## Supplied information
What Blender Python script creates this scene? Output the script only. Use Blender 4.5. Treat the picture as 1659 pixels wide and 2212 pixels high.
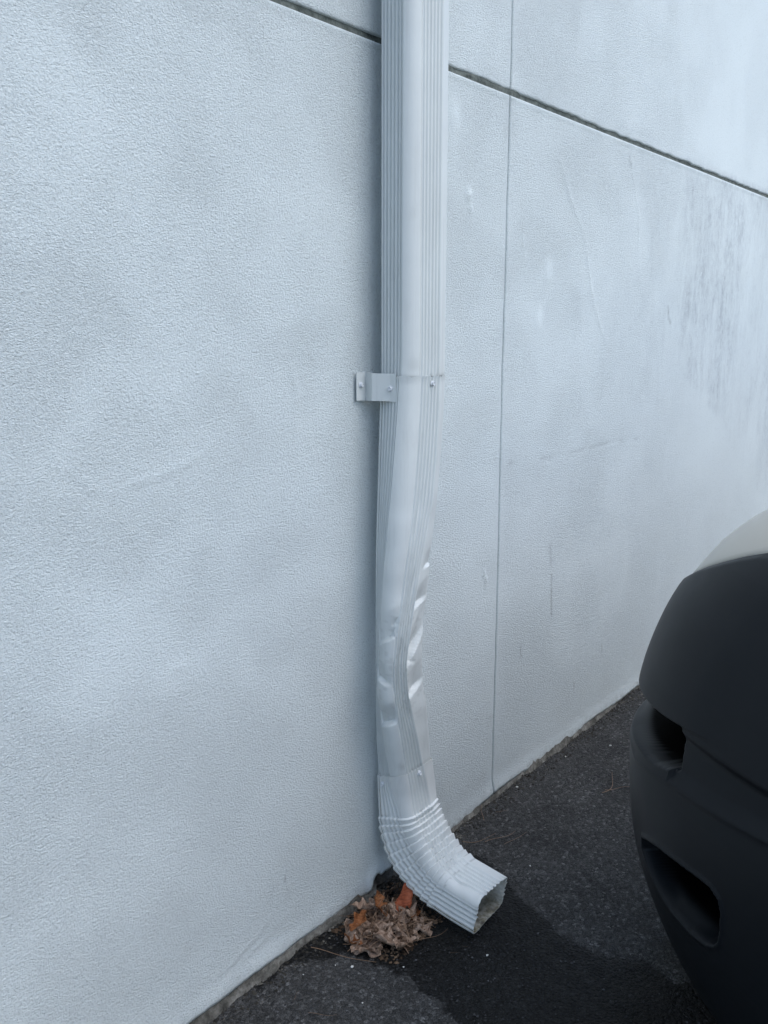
import bpy, bmesh, math, random
import numpy as np
from mathutils import Vector, Quaternion

random.seed(7)
for o in list(bpy.data.objects):
    bpy.data.objects.remove(o, do_unlink=True)
S = bpy.context.scene
COL = S.collection
R = math.radians

# ------------------------------------------------------------------ camera, world, sun, exposure
cam = bpy.data.cameras.new('camera')
cam.sensor_fit = 'VERTICAL'
cam.sensor_height = 36.0
cam.lens = 1950.0 / 2212.0 * 36.0
cam.clip_start = 0.05
cam.clip_end = 2000
co = bpy.data.objects.new('camera', cam)
COL.objects.link(co)
co.location = (0, -1.15, 1.25)
co.rotation_euler = (R(90 - 11.4), 0, R(37.9 - 90))
S.camera = co

SUN_EL, SUN_AZ = 54.0, -80.0        # elevation; direction towards the sun, measured from +x
w = bpy.data.worlds.new('World')
S.world = w
w.use_nodes = True
wn = w.node_tree
bg = wn.nodes['Background']
sky = wn.nodes.new('ShaderNodeTexSky')
sky.sky_type = 'NISHITA'
sky.sun_disc = False
sky.sun_elevation = R(SUN_EL)
sky.sun_rotation = R(90 - SUN_AZ)
sky.dust_density = 1.5
sky.ozone_density = 1.6
wn.links.new(sky.outputs[0], bg.inputs[0])
bg.inputs[1].default_value = 0.15
sun = bpy.data.lights.new('sun', 'SUN')
sun.energy = 0.8
sun.angle = R(75)
sun.color = (0.99, 1.0, 0.95)
so = bpy.data.objects.new('sun', sun)
COL.objects.link(so)
d = Vector((math.cos(R(SUN_EL)) * math.cos(R(SUN_AZ)), math.cos(R(SUN_EL)) * math.sin(R(SUN_AZ)), math.sin(R(SUN_EL))))
so.rotation_euler = d.to_track_quat('Z', 'Y').to_euler()
so.location = (3, -4, 5)
S.view_settings.view_transform = 'Standard'
S.view_settings.look = 'None'
S.view_settings.exposure = 0.80
S.view_settings.gamma = 1.0
S.view_settings.use_curve_mapping = False

# ------------------------------------------------------------------ helpers
def tag(o, label=None, cat=None, group=None, kind=None):
    if label: o['label'] = label
    if cat: o['category'] = cat
    if group: o['group'] = group
    if kind: o['kind'] = kind
    return o

def thing(name, loc=(0, 0, 0), rotz=0, **k):
    o = bpy.data.objects.new(name, None)
    o.empty_display_size = 0.1
    COL.objects.link(o)
    o.location = loc
    o.rotation_euler = (0, 0, rotz)
    return tag(o, **k)

def mesh_obj(name, verts, faces, mat, parent=None, smooth=True, attrs=None):
    me = bpy.data.meshes.new(name)
    me.from_pydata([tuple(map(float, v)) for v in verts], [], [tuple(map(int, f)) for f in faces])
    me.materials.append(mat)
    if smooth:
        me.polygons.foreach_set('use_smooth', [True] * len(me.polygons))
    if attrs:
        for k, a in attrs.items():
            at = me.attributes.new(k, 'FLOAT', 'POINT')
            at.data.foreach_set('value', np.asarray(a, dtype=np.float32))
    me.update()
    o = bpy.data.objects.new(name, me)
    COL.objects.link(o)
    if parent is not None:
        o.parent = parent
    return o

_rng = np.random.RandomState(3)
_LAT = _rng.rand(256, 256)
def vn(x, y, seed=0):
    x = np.asarray(x, float) + seed * 17.31
    y = np.asarray(y, float) + seed * 9.17
    xi = np.floor(x).astype(int); yi = np.floor(y).astype(int)
    fx = x - xi; fy = y - yi
    fx = fx * fx * (3 - 2 * fx); fy = fy * fy * (3 - 2 * fy)
    a = _LAT[xi % 256, yi % 256]; b = _LAT[(xi + 1) % 256, yi % 256]
    c = _LAT[xi % 256, (yi + 1) % 256]; dd = _LAT[(xi + 1) % 256, (yi + 1) % 256]
    return (a * (1 - fx) + b * fx) * (1 - fy) + (c * (1 - fx) + dd * fx) * fy
def fbm(x, y, seed=0, octv=4):
    s = 0; a = 0.5; t = 0
    for k in range(octv):
        s = s + a * vn(np.asarray(x) * 2 ** k, np.asarray(y) * 2 ** k, seed + k * 3); t += a; a *= 0.5
    return s / t          # 0..1
def sstep(a, b, x):
    t = np.clip((x - a) / (b - a), 0, 1)
    return t * t * (3 - 2 * t)

def seg_dist(px, py, poly):
    """distance of points to an open polyline, and the fraction along it"""
    best = np.full(px.shape, 1e9); fr = np.zeros(px.shape)
    n = len(poly) - 1
    for i in range(n):
        ax, ay = poly[i]; bx, by = poly[i + 1]
        vx, vy = bx - ax, by - ay
        t = np.clip(((px - ax) * vx + (py - ay) * vy) / (vx * vx + vy * vy + 1e-12), 0, 1)
        dd = np.hypot(px - ax - t * vx, py - ay - t * vy)
        m = dd < best
        best = np.where(m, dd, best); fr = np.where(m, (i + t) / n, fr)
    return best, fr
def poly_sd(px, py, poly):
    """signed distance, positive inside"""
    dist, _ = seg_dist(px, py, poly + [poly[0]])
    ins = np.zeros(px.shape, bool)
    n = len(poly); j = n - 1
    for i in range(n):
        xi, yi = poly[i]; xj, yj = poly[j]
        c = ((yi > py) != (yj > py)) & (px < (xj - xi) * (py - yi) / (yj - yi + 1e-15) + xi)
        ins ^= c; j = i
    return np.where(ins, dist, -dist)

def grid_faces(nu, nv, flip=False):
    """verts indexed [i*nv+j]"""
    i, j = np.meshgrid(np.arange(nu - 1), np.arange(nv - 1), indexing='ij')
    a = (i * nv + j).ravel(); b = a + nv; c = b + 1; d2 = a + 1
    f = np.stack([a, b, c, d2], 1)
    return f[:, ::-1] if flip else f

# ---- materials
def new_mat(name, base=(0.5, 0.5, 0.5), rough=0.6, spec=0.5, metal=0.0):
    m = bpy.data.materials.new(name)
    m.use_nodes = True
    p = m.node_tree.nodes['Principled BSDF']
    p.inputs['Base Color'].default_value = (*base, 1)
    p.inputs['Roughness'].default_value = rough
    p.inputs['Metallic'].default_value = metal
    p.inputs['Specular IOR Level'].default_value = spec
    return m, m.node_tree.nodes, m.node_tree.links, p

class NT:
    def __init__(s, m): s.n = m.node_tree.nodes; s.l = m.node_tree.links
    def node(s, t, **k):
        n = s.n.new(t)
        for a, b in k.items(): setattr(n, a, b)
        return n
    def co(s, scale=(1, 1, 1), rot=(0, 0, 0)):
        c = s.node('ShaderNodeTexCoord'); mp = s.node('ShaderNodeMapping')
        mp.inputs['Scale'].default_value = scale; mp.inputs['Rotation'].default_value = rot
        s.l.new(c.outputs['Object'], mp.inputs[0]); return mp.outputs[0]
    def noise(s, vec, scale, detail=4, rough=0.5, dist=0.0):
        n = s.node('ShaderNodeTexNoise')
        n.inputs['Scale'].default_value = scale; n.inputs['Detail'].default_value = detail
        n.inputs['Roughness'].default_value = rough; n.inputs['Distortion'].default_value = dist
        s.l.new(vec, n.inputs['Vector']); return n.outputs['Fac']
    def vor(s, vec, scale, feature='F1', out='Distance'):
        n = s.node('ShaderNodeTexVoronoi', feature=feature); n.inputs['Scale'].default_value = scale
        s.l.new(vec, n.inputs['Vector']); return n.outputs[out]
    def ramp(s, fac, stops):
        n = s.node('ShaderNodeValToRGB'); e = n.color_ramp.elements
        while len(e) < len(stops): e.new(0.5)
        for k, (p, c) in enumerate(stops):
            e[k].position = p; e[k].color = (*c, 1) if not isinstance(c, (int, float)) else (c, c, c, 1)
        s.l.new(fac, n.inputs[0]); return n.outputs[0]
    def math(s, op, a, b=None, c=None, clamp=False):
        n = s.node('ShaderNodeMath', operation=op); n.use_clamp = clamp
        for k, v in enumerate((a, b, c)):
            if v is None: continue
            if isinstance(v, (int, float)): n.inputs[k].default_value = v
            else: s.l.new(v, n.inputs[k])
        return n.outputs[0]
    def mix(s, fac, a, b, mode='MIX'):
        n = s.node('ShaderNodeMix', data_type='RGBA', blend_type=mode)
        for k, v in ((0, fac), (6, a), (7, b)):
            if isinstance(v, (int, float)): n.inputs[k].default_value = v
            elif isinstance(v, tuple): n.inputs[k].default_value = (*v, 1)
            else: s.l.new(v, n.inputs[k])
        return n.outputs[2]
    def attr(s, name):
        n = s.node('ShaderNodeAttribute', attribute_name=name); return n.outputs['Fac']
    def bump(s, h, strength=1.0, dist=0.001, normal=None):
        n = s.node('ShaderNodeBump'); n.inputs['Strength'].default_value = strength
        n.inputs['Distance'].default_value = dist
        s.l.new(h, n.inputs['Height'])
        if normal is not None: s.l.new(normal, n.inputs['Normal'])
        return n.outputs[0]
    def sep(s, vec):
        n = s.node('ShaderNodeSeparateXYZ'); s.l.new(vec, n.inputs[0]); return n.outputs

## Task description
Give the count of lines containing "scene", with no added text.

## Complete answer
2